I was born in Sumterville, South Carolina, and had a negro mammy to take care of me, one of the real old-fashioned kind, of a type now almost gone. She used to hold me in her arms and rock me back and forth, and as she rocked she sang. I don't know the name of the song she crooned; but I still know the melody, and have an impression that the words were:

"Hey, Jim along,—Jim along Josy;
Hey, Jim along,—Jim along Joe!"

She used to sing these two lines over and over, so that I slept and waked to them. And my first musical efforts, when I was just ten months old, were to try to sing this ditty in imitation of my negro mammy.

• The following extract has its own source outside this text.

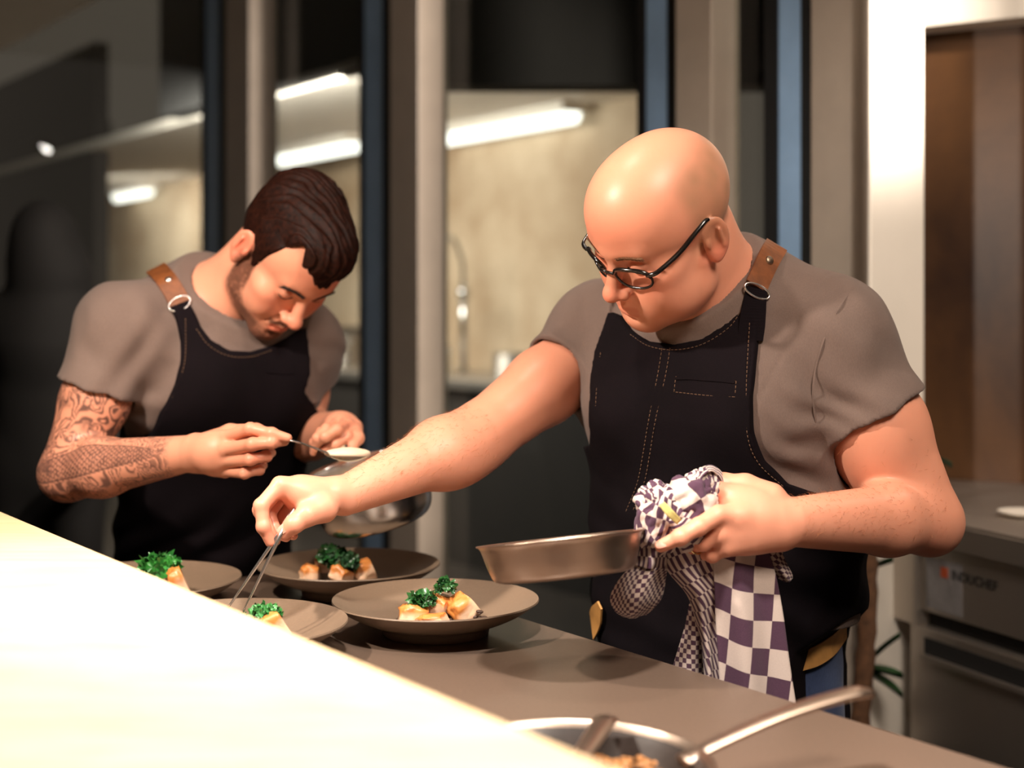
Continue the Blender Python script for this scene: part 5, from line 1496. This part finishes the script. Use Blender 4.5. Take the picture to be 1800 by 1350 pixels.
    folds = [(P(250, 660, 2.38), .10, nrm((.8, 0, -.6)), 120, .0040), (P(290, 740, 2.45), .08, nrm((.3, 0, 1)), 150, .0034), (P(240, 560, 2.36), .12, nrm((.9, 0, .3)), 80, .0024), (P(560, 620, 2.56), .08, nrm((.7, 0, .7)), 120, .003)]
    def wr(p, d):
        z = p.reshape(-1, 3).astype(np.float64); o = .0012 * vnoise(z * 28, 3)
        for c, r, dr, fq, a in folds:
            g = np.exp(-((z - c) ** 2).sum(1) / (r * r)); k = g > .02
            o[k] -= a * g[k] * np.sin((z[k] @ dr) * fq + 2.2 * vnoise(z[k] * 16, 5))
        return d + o.reshape(d.shape).astype(np.float32)
    s.field(wr, B_neck, 1.0)
    cuff(s, hr, V(-.30, -.04, -.95), arm, .10); cuff(s, hl, B_el_l - B_sh_l, arm, .10)
    VS, QS = s.mesh(.0042, (-.85, 2.15, .70), (-.10, 2.95, 1.55)); VS, QS = keep_big(VS, QS)
    link('t_shirt', sdf_mesh('t_shirt', VS, QS), M_SHIRT, root); sb = bvh_of(VS, QS)
    def uv(p): z = np.asarray(p) - spineB[1]; return np.stack([z @ leftB, z[..., 2]], -1)
    poly = []
    for x, y in [(300, 536), (334, 536), (346, 566), (366, 596), (400, 616), (440, 618), (480, 606), (515, 585), (532, 575), (541, 620), (541, 655), (532, 690)]:
        p, n_ = shoot(sb, x, y); poly.append(uv(p if p is not None else P(x, y, 2.45)))
    z0 = uv(P(250, 772, 2.5))[1]
    poly += [np.array([.135, z0 + .05]), np.array([.25, z0 - .02]), np.array([.25, -.6]), np.array([-.25, -.6]), np.array([-.25, z0 - .02])]
    for x, y in [(250, 768), (282, 722), (305, 680), (316, 640), (317, 600)]:
        p, n_ = shoot(sb, x, y); poly.append(uv(p if p is not None else P(x, y, 2.42)))
    poly = np.array(poly)
    a = Model(); torsoB(a, .0155)
    f32 = faceB.astype(np.float32); c32 = spineB[1].astype(np.float32); l32 = leftB.astype(np.float32)
    def bib(p, d):
        near = np.abs(d) < .04; w = np.full(d.shape, .05, np.float32); z = p[near]
        if len(z) == 0: return np.maximum(d, .0)
        u = np.stack([(z - c32) @ l32, (z - c32)[:, 2]], -1)
        o = .0022 * vnoise(z.astype(np.float64) * V(9, 9, 18), 8) + .0014 * vnoise(z.astype(np.float64) * V(26, 26, 16), 9)
        low = np.clip((c32[2] - .20 - z[:, 2]) / .08, 0, 1)
        o += .0035 * low * np.sin(z[:, 2] * 70 - z[:, 0] * 60 + 2.5 * vnoise(z.astype(np.float64) * 9, 4))
        ff = -((z - c32) @ f32) - .02 - .9 * np.clip(z[:, 2] - c32[2] - .02, 0, .11) - .75 * np.clip(c32[2] - z[:, 2], 0, .4)
        w[near] = np.maximum(np.maximum(d[near] + o.astype(np.float32), poly_sdf(u.astype(np.float64), poly).astype(np.float32)), ff)
        w[~near] = np.where(d[~near] < 0, .05, d[~near]); return w
    a.field(bib, spineB[2], 1.2)
    VA, QA = a.mesh(.0042, (-.80, 2.15, .60), (-.10, 2.95, 1.48)); VA, QA = keep_big(VA, QA)
    apron = link('apron', sdf_mesh('apron', VA, QA), M_DENIM, root); ab = bvh_of(VA, QA)
    strip_on(ab, [(468, 652), (490, 654), (515, 655)], .006, .0022, -.0006, 'pocket_welt', M_DENIM, apron)
    stitches(ab, [[(345, 578), (366, 606), (400, 625), (440, 627), (480, 615)], [(326, 560), (324, 640), (300, 705)]], 'stitching', M_STITCH, apron)
    strip_on(sb, [(338, 592), (330, 570), (322, 552), (314, 538)], [.034, .034, .033, .032], .004, .003, 'strap_tab', M_DENIM, apron)
    lea, c, qn = strip_on(sb, [(316, 536), (304, 514), (290, 492), (276, 476), (266, 470)], .036, .0032, .004, 'leather_strap', M_LEATHER, apron)
    p, n_ = shoot(sb, 297, 497, .008)
    if p is not None: link('rivet', mesh_from('rivet', *lathe_geo([(.0001, .0025), (.004, .0022), (.0062, .0008), (.0063, -.003)], 20, tilt_axes(n_), p)), M_STEEL, lea)
    p, n_ = shoot(sb, 315, 537, .007); x_, y_, z_ = frame_z(n_)
    t_ = nrm(P(276, 476, 2.4) - P(316, 536, 2.4)); t_ = nrm(t_ - n_ * (t_ @ n_)); s_ = np.cross(t_, n_)
    tube('strap_ring', [p + s_ * .020 * math.cos(k) + t_ * .012 * math.sin(k) for k in np.linspace(0, 2 * math.pi, 29)[:-1]], .0016, M_STEEL, apron, n=8, closed=True)
    # trousers, shoes (behind the counter)
    j = Model(); hip = spineB[5]
    j.cone(spineB[4], hip, .140, .146, .02, flat=(faceB, .72))
    for sg in (-1, 1):
        hp = hip + leftB * .08 * sg; kn = V(hp[0], hp[1] + .02, .5); ft = V(kn[0], kn[1] + .05, .09)
        j.cone(hp, kn, .085, .06, .04); j.cone(kn, ft, .06, .05, .03)
        sh = Model(); f0 = V(ft[0], ft[1], .045); sh.ell(f0, (.05, .05, .045), .02); sh.cone(f0 + faceB * .02, f0 + faceB * .15 + V(0, 0, -.01), .044, .036, .03)
        cut_plane(sh, V(f0[0], f0[1], .003), V(0, 0, -1)); v_, q_ = sh.mesh(.007, f0 - V(.25, .3, .06), f0 + V(.25, .3, .12))
        link('shoe', sdf_mesh('shoe', v_, q_), M_BLACK, root)
    cut_plane(j, V(hip[0], hip[1], .07), V(0, 0, -1))
    v_, q_ = j.mesh(.008, hip - V(.35, .35, .85), hip + V(.35, .45, .3)); v_, q_ = keep_big(v_, q_)
    link('trousers', sdf_mesh('trousers', v_, q_), M_DENIM, root)
    # hair
    h = Model(); h.push(HB_R, HB_T, HB_S)
    h.ell((0, -.008, .040), (.0795, .105, .094), .01)
    h.ell((0, .028, .088), (.060, .070, .046), .03); h.ell((.012, .062, .094), (.046, .040, .030), .03); h.ell((-.01, -.05, .085), (.062, .055, .045), .03)
    h.pop()
    RB, TB = HB_R.astype(np.float32), HB_T.astype(np.float32)
    hx = np.array([-.12, -.095, -.06, -.03, -.012, .004, .018, .027, .036, .047, .058, .069, .085, .12])
    hz = np.array([-.060, -.055, -.040, -.010, .030, .018, -.014, -.008, .026, .068, .098, .106, .080, .068])
    hm = Model(); head_ops(hm, .98, .96)
    def hl_(p, d):
        z = ((p - TB) @ RB / HB_S).reshape(-1, 3).astype(np.float64); dd = d.reshape(-1).astype(np.float64)
        k = np.abs(dd) < .03
        zz = z[k]; axx = np.abs(zz[:, 0])
        if k.any(): dd[k] = np.minimum(dd[k], np.where((zz[:, 2] < .075) & ((axx < .074) | (zz[:, 1] > .010)), hm.eval(zz) - .0032, 9))
        line = np.interp(zz[:, 1] + .012 * np.clip(.045 - axx, 0, .03) / .03, hx, hz)
        front = np.clip((zz[:, 1] - .045) / .03, 0, 1)
        line = line - front * .020 * np.exp(-((zz[:, 0] - .006) / .024) ** 2)     # forelock
        e = (line - zz[:, 2]) * .8 + .0022 * vnoise(zz * V(160, 160, 60), 2)
        # combed strands: grooves running front to back
        fl = zz[:, 0] * 1.0 + .35 * zz[:, 1] + .10 * zz[:, 2]
        g = .0017 * np.sin(fl * 520 + 3 * vnoise(zz * 40, 6)) + .0026 * vnoise(np.stack([fl * 130, zz[:, 1] * 22, zz[:, 2] * 22], -1), 3)
        top = np.clip((zz[:, 2] - .03) / .03, 0, 1)
        o = np.where(e > -.006, 0, 0)
        dn = dd[k] + g * (.35 + .65 * top)
        hh = np.maximum(.006 - np.abs(dn - e), 0) / .006
        dd[k] = np.maximum(dn, e) + hh * hh * .006 * .25
        dd[~k] = np.where(dd[~k] < 0, .03, dd[~k])
        return dd.reshape(d.shape).astype(np.float32)
    h.field(hl_, HB_T, .3)
    v_, q_ = h.mesh(.0022, HB_T - .19, HB_T + .19); v_, q_ = keep_big(v_, q_)
    t = NT('dark_hair'); n = t.noise(160, 4, .6, t.coord('Object', (1, 1, 1)))
    t.set(Base_Color=t.ramp(n, [(.3, srgb(8, 3, 2)), (.75, srgb(44, 18, 9))]), Roughness=.55, Specular_IOR_Level=.10); t.bump(n, .35, .0015)
    link('hair', sdf_mesh('hair', v_, q_), t.m, root)
    # brows, lashes
    for s_ in (-1, 1):
        pts = []
        for x, y, z in ((.0185, .0885, .000), (.025, .0912, -.0042), (.0315, .0918, -.0052), (.039, .0892, -.004), (.0450, .0835, 0)):
            hh = bb.find_nearest(Vector(headB((s_ * x, y, z)))); pts.append(np.array(hh[0]) + np.array(hh[1]) * .0003)
        tube('eyelashes', catmull(pts, 18), .0013, M_DARK, root, n=6)
    rng = random.Random(9); parts = []
    for s_ in (-1, 1):
        for i in range(130):
            f = rng.random(); x = s_ * (.010 + .040 * f); z = .0170 + .007 * math.sin(f * 2.4) + rng.uniform(-.0032, .0032)
            hh = bb.ray_cast(Vector(headB((x, .12, z))), Vector(HB_R @ V(0, -1, 0)))
            if hh[0] is None: continue
            a0 = np.array(hh[0]); e = HB_R @ V(s_ * .007, .0006, .0022 * (1 - 1.6 * f))
            parts.append(tube_geo([a0, a0 + e * .5 + np.array(hh[1]) * .0009, a0 + e], [.0008, .0008, .0003], 3))
    tag(link('eyebrows', mesh_from('eyebrows', *join_geo(parts)), M_DARK, root), kind='stuff')
    return root, bb, sb, ab
bbB = build_B()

When my mother first heard me she became apprehensive. Yet I kept at it; and by the time I was a year old I could sing it so that it was quite recognisable. I do not remember this period, of course, but my mother often told me about it later, and I am sure she was not telling a fairy story.

There is, after all, nothing incredible or miraculous about the fact, extraordinary as it certainly is. We are not surprised when the young thrush practises a trill. And in some people the need for music and the power to make it are just as instinctive as they are in the birds. What effects I have achieved and what success I have found must be laid to this big, living fact: music was in me, and it had to find expression.

My music was honestly come by, from both sides of the house. When the family moved north to New England and settled in Birmingham, Connecticut,—it is called Derby now—my father and mother played in the little town choir, he a flute and she the organ. They were both thoroughly musical people, and always kept up with musical affairs, making a great many sacrifices all their lives to hear good singers whenever any sort of opportunity offered. As for my maternal grandmother—she was a woman with a man's brain. A widow at twenty-three, with no money and three children, she chose, of all ways to support them, the business of cotton weaving; going about Connecticut and Massachusetts, setting up looms—cotton gins they were called—and being very successful. She was a good musician also, and, in later years, after she had married my grandfather and was comfortably off, people begged her to give lessons; so she taught thorough-base, in that day and generation! Pause for a moment to consider what that meant, in a time when the activity of women was very limited and unrecognised. Is it any wonder that the granddaughter of a woman who could master and teach the science of thorough-base at such a period should be born with music in her blood?

Lydia Atwood Maternal Grandmother of Clara Louise Kellogg
Lydia Atwood
Maternal Grandmother of Clara Louise Kellogg

My other grandmother, my father's mother, was musical, too. She had a sweet voice, and was the soprano of the church choir.

Everyone knew I was naturally musical from my constant attempts to sing, and from my deep attention when anyone performed on any instrument, even when I was so little that I could not reach the key-board of the piano on tip-toe. That particular piano, I remember, was very old-fashioned—one of the square box-shaped sort—and stood extremely high.

One day my grandmother said to my mother:

"I do believe, Jane, if we lifted that baby up to the piano, she could play!"

Mother said: "Oh, pshaw!"

But they did lift me up, and I did play. I played not only with my right hand but also with my left hand; and I made harmonies. Probably they were not in any way elaborate chords, but they were chords, and they harmonised. I have known some grown-up musicians whose chords didn't!

I was three then, and a persistent baby, already detesting failure. I never liked to try to do anything, even at that age, in which I might be unsuccessful, and so learned to do what I wanted to do as soon as possible.